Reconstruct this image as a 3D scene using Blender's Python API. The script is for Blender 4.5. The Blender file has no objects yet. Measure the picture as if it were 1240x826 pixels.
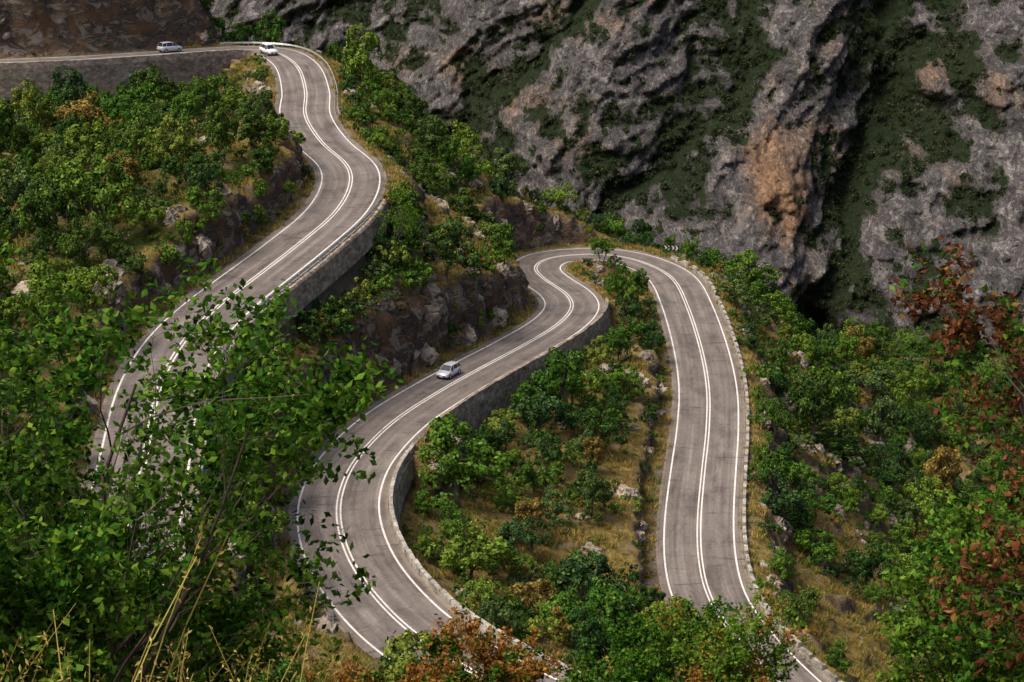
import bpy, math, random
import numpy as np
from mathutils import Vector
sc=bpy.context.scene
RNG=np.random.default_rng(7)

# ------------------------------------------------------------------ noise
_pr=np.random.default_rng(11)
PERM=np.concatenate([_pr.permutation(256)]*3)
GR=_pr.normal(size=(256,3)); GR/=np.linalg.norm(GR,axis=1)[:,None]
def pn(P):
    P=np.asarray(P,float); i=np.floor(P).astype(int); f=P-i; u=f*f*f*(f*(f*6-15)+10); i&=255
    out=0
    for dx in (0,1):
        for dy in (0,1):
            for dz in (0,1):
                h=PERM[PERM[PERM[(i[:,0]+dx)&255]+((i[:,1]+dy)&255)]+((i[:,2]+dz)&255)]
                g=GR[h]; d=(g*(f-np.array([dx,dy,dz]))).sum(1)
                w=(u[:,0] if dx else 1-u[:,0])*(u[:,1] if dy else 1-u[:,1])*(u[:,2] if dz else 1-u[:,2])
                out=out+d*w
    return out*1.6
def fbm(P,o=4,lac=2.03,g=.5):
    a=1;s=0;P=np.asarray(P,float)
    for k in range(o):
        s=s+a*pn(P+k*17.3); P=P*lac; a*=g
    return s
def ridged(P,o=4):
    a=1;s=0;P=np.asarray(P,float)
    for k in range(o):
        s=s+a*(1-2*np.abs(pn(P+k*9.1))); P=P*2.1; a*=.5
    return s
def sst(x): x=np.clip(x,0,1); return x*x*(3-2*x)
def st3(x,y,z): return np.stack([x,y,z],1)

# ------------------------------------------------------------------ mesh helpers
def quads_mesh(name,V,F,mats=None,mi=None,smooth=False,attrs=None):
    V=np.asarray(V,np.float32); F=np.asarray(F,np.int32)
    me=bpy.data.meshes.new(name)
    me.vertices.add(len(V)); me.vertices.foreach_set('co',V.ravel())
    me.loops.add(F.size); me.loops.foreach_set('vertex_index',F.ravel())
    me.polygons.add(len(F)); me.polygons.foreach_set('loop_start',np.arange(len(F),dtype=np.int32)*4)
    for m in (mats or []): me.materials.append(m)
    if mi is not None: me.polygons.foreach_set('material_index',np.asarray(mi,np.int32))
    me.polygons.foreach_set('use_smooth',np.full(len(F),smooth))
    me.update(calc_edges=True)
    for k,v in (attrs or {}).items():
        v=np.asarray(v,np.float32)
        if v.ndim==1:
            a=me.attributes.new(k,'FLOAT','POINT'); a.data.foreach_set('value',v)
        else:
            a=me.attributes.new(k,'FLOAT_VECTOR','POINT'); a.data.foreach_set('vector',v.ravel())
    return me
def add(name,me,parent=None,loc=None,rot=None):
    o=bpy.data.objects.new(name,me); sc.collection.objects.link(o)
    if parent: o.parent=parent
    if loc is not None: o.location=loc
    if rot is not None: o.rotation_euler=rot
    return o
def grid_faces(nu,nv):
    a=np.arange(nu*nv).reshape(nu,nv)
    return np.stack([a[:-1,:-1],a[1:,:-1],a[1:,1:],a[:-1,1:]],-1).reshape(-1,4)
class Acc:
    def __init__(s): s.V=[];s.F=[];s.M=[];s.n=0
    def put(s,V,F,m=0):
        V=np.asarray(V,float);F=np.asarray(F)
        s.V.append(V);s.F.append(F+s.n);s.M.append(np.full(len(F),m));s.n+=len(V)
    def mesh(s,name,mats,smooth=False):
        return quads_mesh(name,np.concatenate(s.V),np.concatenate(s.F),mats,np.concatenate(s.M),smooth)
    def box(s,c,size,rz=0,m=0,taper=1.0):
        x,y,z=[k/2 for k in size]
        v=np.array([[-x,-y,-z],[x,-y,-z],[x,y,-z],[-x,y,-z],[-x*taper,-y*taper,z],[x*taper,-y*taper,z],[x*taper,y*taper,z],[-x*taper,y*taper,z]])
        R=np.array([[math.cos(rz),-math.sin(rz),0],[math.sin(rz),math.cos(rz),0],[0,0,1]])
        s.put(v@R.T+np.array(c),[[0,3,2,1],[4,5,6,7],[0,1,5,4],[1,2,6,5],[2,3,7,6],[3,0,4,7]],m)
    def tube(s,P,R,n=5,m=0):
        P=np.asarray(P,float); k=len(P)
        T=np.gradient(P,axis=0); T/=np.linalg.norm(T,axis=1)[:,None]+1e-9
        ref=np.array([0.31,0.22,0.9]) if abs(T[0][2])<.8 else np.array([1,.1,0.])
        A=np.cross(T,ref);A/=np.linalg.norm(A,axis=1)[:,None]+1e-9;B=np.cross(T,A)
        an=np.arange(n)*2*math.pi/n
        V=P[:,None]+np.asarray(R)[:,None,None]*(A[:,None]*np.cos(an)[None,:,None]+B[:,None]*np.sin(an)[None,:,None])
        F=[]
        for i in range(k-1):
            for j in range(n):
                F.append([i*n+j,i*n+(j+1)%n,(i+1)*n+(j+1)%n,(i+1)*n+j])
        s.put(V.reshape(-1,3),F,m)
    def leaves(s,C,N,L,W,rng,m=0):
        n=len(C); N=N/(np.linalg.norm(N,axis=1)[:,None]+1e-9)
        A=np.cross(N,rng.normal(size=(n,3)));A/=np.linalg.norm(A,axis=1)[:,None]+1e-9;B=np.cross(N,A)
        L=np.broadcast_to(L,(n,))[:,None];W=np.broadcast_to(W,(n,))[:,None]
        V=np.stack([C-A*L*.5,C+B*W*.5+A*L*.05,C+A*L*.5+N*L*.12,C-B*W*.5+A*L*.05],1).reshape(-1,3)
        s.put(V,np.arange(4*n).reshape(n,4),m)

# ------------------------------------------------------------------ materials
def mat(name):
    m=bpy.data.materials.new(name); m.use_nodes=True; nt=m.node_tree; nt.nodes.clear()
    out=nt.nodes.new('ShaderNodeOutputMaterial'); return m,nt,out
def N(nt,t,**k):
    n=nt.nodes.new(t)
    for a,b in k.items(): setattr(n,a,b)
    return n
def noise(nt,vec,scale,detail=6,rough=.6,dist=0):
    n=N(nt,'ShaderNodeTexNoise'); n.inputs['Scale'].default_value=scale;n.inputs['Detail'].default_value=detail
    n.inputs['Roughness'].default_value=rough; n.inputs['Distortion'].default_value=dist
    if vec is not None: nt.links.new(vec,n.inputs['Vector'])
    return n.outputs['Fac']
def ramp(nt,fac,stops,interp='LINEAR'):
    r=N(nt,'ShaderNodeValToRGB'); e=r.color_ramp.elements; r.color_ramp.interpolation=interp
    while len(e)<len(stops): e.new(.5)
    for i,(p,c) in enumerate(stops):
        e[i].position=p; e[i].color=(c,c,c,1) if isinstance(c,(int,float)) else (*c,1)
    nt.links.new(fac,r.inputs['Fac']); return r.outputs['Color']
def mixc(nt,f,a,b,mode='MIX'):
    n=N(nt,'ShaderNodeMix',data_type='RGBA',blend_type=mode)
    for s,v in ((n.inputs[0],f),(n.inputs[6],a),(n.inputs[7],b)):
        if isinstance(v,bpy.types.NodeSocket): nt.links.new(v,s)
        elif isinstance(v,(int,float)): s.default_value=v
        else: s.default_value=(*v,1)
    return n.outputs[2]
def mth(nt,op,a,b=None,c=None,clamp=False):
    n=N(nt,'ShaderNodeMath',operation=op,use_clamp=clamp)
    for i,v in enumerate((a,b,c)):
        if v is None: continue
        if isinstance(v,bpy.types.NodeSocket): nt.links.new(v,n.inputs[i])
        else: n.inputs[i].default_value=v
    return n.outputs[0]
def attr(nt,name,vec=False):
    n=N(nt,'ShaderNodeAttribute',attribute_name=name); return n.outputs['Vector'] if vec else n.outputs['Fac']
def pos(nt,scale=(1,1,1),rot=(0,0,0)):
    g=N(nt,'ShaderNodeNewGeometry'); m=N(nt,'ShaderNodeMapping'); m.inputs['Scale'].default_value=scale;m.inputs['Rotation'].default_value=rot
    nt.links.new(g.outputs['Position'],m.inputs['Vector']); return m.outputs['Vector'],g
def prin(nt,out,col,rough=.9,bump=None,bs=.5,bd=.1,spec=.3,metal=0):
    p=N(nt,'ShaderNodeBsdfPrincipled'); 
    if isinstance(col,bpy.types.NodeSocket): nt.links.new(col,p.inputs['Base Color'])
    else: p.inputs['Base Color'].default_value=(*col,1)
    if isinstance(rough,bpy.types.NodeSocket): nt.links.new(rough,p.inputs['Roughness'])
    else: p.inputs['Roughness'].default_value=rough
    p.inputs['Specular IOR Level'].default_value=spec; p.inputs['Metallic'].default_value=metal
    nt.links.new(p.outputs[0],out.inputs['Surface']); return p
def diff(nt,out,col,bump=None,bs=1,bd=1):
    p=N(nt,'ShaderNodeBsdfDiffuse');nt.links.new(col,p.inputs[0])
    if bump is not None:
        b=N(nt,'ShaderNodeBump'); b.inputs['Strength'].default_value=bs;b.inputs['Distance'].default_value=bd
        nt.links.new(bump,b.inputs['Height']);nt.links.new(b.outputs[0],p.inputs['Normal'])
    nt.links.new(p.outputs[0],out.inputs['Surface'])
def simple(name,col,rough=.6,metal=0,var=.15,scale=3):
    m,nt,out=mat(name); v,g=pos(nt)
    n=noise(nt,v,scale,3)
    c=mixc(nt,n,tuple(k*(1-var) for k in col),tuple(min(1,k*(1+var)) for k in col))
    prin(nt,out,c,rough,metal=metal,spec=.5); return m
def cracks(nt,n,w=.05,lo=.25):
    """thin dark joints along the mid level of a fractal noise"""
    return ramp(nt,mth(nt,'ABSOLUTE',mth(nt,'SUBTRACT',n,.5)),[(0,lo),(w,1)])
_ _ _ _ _
Repeat only the lines from the beginning of the material through the line containing "RNG=np.random.default_rng(7)", both ends kept, leaving pictures out.

OUTPUT OF THE EXERCISE
Reconstruct this image as a 3D scene using Blender's Python API. The script is for Blender 4.5. The Blender file has no objects yet. Measure the picture as if it were 1240x826 pixels.
import bpy, math, random
import numpy as np
from mathutils import Vector
sc=bpy.context.scene
RNG=np.random.default_rng(7)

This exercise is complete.